The purpose is to improve efforts to explore the region around the moon and extending the lifespan of satellites. Many details are still under development or remain secret.


Of course, the reason for this militarization are Russia and China:


“The driving force behind the changes are moves by Moscow and Beijing to challenge US space interests anti-satellite weapons, interference, and other potentially hostile technology. According to a series of reports from the Pentagon, the White House National Space Council, and industry study groups, those secret systems, often operated by specially trained military forces aimed at dominance in space, are threatening both U.S. military and private assets. in orbit around the Earth. As a result, the Pentagon plans to tap into civilian expertise and programs to gain an edge in this emerging war combat domain,” the Wall Street Journal reported.

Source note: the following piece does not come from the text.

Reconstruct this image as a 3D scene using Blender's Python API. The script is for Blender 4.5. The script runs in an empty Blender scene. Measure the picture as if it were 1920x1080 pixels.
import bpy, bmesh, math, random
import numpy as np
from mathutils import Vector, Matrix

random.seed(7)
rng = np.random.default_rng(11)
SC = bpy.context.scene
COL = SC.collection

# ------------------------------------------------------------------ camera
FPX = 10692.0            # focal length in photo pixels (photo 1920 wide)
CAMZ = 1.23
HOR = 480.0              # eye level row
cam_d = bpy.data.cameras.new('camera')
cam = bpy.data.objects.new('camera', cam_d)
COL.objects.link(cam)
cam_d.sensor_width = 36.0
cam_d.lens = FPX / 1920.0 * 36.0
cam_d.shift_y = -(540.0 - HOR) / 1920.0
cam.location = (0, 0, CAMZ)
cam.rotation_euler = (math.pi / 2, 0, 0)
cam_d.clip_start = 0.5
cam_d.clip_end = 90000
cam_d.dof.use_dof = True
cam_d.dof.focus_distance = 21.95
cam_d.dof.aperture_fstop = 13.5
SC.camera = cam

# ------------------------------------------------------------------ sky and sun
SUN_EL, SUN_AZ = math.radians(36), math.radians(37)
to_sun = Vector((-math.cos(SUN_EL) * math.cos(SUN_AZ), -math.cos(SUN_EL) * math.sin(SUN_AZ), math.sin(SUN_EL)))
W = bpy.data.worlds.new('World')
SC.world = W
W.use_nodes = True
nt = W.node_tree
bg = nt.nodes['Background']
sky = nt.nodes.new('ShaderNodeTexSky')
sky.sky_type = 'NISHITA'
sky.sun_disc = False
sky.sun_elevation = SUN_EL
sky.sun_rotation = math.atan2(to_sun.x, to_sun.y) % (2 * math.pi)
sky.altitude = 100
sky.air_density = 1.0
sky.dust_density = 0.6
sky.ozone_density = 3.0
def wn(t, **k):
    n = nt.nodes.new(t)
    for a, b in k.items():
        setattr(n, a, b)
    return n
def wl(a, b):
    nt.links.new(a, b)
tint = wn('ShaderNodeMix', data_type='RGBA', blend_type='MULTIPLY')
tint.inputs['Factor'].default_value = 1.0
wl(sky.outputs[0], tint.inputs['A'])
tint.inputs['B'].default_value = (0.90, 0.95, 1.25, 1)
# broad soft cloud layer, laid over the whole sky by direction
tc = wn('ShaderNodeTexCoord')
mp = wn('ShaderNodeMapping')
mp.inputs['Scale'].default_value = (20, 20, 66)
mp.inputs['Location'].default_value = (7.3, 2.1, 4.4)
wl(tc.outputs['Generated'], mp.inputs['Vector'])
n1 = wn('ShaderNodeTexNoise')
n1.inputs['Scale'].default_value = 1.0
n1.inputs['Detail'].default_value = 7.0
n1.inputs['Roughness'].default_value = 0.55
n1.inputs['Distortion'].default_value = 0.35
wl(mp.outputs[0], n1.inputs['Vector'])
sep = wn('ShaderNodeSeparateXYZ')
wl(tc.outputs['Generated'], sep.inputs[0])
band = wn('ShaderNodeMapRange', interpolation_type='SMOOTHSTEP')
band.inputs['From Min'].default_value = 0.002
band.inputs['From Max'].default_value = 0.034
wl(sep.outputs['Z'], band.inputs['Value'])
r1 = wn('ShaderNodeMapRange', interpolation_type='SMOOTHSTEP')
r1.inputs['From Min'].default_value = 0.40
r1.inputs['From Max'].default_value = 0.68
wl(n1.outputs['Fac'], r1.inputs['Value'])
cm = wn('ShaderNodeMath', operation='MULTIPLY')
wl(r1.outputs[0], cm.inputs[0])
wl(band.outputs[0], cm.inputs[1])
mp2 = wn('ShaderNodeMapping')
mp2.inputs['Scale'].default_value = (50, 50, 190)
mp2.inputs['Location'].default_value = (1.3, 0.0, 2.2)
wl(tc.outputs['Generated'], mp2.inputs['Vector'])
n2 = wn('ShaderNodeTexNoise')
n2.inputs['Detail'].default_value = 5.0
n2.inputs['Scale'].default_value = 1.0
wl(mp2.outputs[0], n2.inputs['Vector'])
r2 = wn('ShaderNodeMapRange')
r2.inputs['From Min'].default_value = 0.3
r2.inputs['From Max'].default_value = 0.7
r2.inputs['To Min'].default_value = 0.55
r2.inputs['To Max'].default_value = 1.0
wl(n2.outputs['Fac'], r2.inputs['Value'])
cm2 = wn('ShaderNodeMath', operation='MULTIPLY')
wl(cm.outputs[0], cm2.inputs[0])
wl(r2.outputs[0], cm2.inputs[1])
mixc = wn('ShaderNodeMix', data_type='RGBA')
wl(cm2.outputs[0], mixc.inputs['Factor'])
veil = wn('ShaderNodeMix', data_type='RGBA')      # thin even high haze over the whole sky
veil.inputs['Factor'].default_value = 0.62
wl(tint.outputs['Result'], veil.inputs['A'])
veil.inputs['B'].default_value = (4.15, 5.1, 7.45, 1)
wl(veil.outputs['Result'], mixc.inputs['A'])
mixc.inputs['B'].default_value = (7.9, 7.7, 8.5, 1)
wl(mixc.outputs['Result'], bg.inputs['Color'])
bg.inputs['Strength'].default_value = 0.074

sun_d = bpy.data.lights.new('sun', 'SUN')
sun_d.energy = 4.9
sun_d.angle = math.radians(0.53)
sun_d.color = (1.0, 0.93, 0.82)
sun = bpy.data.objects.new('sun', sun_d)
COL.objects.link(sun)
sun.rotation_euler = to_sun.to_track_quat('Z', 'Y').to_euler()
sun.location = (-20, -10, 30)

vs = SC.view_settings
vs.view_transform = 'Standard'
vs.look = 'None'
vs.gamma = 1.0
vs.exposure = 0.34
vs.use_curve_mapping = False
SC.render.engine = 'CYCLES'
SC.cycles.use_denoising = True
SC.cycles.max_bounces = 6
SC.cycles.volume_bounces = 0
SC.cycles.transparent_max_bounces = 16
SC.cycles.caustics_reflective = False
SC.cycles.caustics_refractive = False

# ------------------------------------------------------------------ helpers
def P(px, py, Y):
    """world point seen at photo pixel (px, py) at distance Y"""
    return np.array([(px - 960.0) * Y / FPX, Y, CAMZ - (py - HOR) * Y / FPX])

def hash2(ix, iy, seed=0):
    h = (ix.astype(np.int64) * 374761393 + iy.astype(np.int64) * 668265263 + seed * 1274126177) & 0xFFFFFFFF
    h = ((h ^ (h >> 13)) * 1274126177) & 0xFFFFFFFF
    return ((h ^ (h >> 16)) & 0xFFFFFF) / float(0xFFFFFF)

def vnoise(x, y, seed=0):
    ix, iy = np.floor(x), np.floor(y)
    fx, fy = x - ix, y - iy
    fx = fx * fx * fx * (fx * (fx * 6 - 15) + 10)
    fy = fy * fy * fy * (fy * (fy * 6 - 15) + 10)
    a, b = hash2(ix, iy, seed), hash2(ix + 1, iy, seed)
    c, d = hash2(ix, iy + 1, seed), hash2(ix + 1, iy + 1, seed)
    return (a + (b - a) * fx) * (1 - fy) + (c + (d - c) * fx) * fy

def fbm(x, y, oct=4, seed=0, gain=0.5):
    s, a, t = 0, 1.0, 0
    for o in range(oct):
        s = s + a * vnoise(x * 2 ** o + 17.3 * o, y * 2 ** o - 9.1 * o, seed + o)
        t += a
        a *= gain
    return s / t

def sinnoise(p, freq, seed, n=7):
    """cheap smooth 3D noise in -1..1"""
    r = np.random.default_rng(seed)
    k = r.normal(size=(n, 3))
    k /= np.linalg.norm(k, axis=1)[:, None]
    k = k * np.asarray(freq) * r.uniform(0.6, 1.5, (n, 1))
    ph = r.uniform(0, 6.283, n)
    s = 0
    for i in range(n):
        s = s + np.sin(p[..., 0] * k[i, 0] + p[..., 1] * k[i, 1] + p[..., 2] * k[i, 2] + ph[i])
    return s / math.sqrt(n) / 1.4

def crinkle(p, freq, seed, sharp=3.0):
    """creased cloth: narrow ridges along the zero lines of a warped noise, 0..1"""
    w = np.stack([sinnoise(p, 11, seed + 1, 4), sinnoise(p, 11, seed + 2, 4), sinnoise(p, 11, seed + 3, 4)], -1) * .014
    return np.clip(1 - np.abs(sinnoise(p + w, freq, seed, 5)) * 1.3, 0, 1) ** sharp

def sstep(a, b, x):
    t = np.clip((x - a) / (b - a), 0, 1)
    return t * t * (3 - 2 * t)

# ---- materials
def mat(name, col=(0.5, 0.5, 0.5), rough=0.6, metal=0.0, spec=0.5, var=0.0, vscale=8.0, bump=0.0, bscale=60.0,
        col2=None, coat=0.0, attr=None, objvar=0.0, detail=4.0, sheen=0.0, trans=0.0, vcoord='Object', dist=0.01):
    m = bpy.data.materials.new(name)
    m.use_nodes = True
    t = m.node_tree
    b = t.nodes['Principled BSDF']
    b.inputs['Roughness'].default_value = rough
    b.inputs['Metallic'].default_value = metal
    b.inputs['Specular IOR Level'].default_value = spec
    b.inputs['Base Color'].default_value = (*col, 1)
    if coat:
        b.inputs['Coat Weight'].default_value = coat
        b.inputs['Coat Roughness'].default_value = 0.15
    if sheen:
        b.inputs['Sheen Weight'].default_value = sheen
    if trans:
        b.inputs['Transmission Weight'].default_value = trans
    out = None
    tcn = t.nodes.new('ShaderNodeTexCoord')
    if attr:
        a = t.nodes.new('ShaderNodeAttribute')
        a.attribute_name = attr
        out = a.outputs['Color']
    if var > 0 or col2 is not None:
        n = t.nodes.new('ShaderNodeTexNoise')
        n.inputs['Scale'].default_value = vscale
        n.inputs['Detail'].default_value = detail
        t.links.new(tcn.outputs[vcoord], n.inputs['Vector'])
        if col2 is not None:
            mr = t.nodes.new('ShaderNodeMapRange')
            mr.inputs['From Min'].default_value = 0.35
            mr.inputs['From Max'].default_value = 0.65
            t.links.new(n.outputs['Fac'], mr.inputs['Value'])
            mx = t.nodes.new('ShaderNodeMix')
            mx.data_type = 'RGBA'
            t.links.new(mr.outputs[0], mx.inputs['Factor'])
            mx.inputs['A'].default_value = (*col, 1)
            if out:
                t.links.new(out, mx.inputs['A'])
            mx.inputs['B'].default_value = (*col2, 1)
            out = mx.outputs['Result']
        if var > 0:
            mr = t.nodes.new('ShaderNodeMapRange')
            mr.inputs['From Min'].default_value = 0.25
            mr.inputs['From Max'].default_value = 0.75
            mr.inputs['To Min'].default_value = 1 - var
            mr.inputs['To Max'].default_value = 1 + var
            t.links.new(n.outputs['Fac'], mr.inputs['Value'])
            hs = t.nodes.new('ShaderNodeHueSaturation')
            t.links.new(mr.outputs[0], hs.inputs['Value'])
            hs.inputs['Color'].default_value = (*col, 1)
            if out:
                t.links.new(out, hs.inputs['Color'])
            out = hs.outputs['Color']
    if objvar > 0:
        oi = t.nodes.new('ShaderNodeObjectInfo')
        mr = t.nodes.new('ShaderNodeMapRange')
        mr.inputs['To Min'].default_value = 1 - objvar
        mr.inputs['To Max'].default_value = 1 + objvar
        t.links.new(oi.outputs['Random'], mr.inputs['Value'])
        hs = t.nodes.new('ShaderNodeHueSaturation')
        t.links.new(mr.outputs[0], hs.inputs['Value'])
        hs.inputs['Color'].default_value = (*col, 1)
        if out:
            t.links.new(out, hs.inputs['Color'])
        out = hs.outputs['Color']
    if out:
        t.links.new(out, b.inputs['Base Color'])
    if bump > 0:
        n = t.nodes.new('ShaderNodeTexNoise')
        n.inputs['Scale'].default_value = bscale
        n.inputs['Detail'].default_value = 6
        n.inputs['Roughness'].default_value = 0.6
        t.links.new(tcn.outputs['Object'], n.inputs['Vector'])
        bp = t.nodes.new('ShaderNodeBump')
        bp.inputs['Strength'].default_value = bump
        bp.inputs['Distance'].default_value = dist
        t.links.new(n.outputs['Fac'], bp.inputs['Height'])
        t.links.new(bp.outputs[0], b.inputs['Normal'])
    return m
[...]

US President Donald Trump’s crown achievement: the US Space Force is in the center of this.


Space Force Chief of Operations General John Raymond unveiled a research partnership with NASA to protect satellites from lasers or cyber-attacks.


According to government and industry briefed on the matter, civil-military cooperation is expected to eventually extend to the defense of planned NASA bases on the lunar surface, as well as to protect U.S. commercial operations aimed at getting there extract water or minerals.


Building on original NASA and military technology, Northrop Grumman has demonstrated the commercial utility of connecting a new propulsion system to an aging satellite with depleted fuel reserves as a way to keep that spacecraft in orbit beyond its intended lifespan.


“We are very excited about where that will go” in terms of government acceptance of refueling and space assembly options, said Tom Wilson, Northrop vice president of strategic space systems. “We have a lot of talks,” he said, “with the Department of Defense, the National Security Community and NASA.”


The most dramatic evidence of the shift in US policy is “looking at the barriers between civil, military, and commercial space in terms of an integrated strategy for our country,” said Pam Melroy, a former astronaut and former Pentagon official.


“Things are changing from ideas to actual programs,” said Joel Sercel, an aerospace entrepreneur who previously worked for the Pentagon and NASA.


All barriers in front of the US Military using Elon Musk’s SpaceX satellite network and space launches are slowly going away.


Other companies, too, will join in on the fun, to “counter Russia and China” by preemptively militarizing space.